Rhodes, for example, could use the set of costumes that he wore in the 2007 revival. “We only had to replace the breeches – they usually go first, around the knees. But Don Giovanni is a very energetic show and Teddy works very hard in that costume; next time he’ll need a complete new set.”

Conal Coad, who has performed Leporello in this production before, likewise only needed new breeches, and Stephen Bennett, Leporello in the second cast, performed the role years ago and still fitted into his old costumes. Taryn Fiebig has covered the role of Zerlina for a previous run, so she had a set of costumes that fitted her, even if Wardrobe had to replace her corset.

Covers who sing a few performances at the end of the run each required a set of costumes, which called for more remakes. 

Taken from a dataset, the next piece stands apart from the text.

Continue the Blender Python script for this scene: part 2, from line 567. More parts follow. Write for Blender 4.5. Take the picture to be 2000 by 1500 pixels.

The chorus costumes in Don Giovanni were pulled from various rustic-looking productions dating from the 1980s. “We start off by going through existing stock, to see what we can use from there,” Jones says. “Generic” costumes from all over the repertoire are stored at the Opera Centre. In Jones’ office at the Opera Centre, where pieces from various ensembles are draped over computers and costume bibles, some of the labels indicate that they hail from productions as old as OA’s 1980s’ version of Tales of Hoffmann.

In Melbourne this spring, there have been more remakes, even though the cast and second cast are almost identical to the Sydney one. “There’s a big chorus change in Melbourne and we had to fit and alter the costumes for them.” Jones flew down to help Melbourne Costumier Maruska Blyszczak fit all the actors and on-stage musicians  – 29 people in all – who are from Melbourne.

An even bigger undertaking than remaking so many ensembles, was reknotting the front of all the wigs and fitting them with very fine netting (invisible on film) to keep them in place.

But after almost a decade with OA, Jones does not get flustered. “I felt a little anxious about Don G because it involved filming of such an old production. But in the end it came together. It always does.”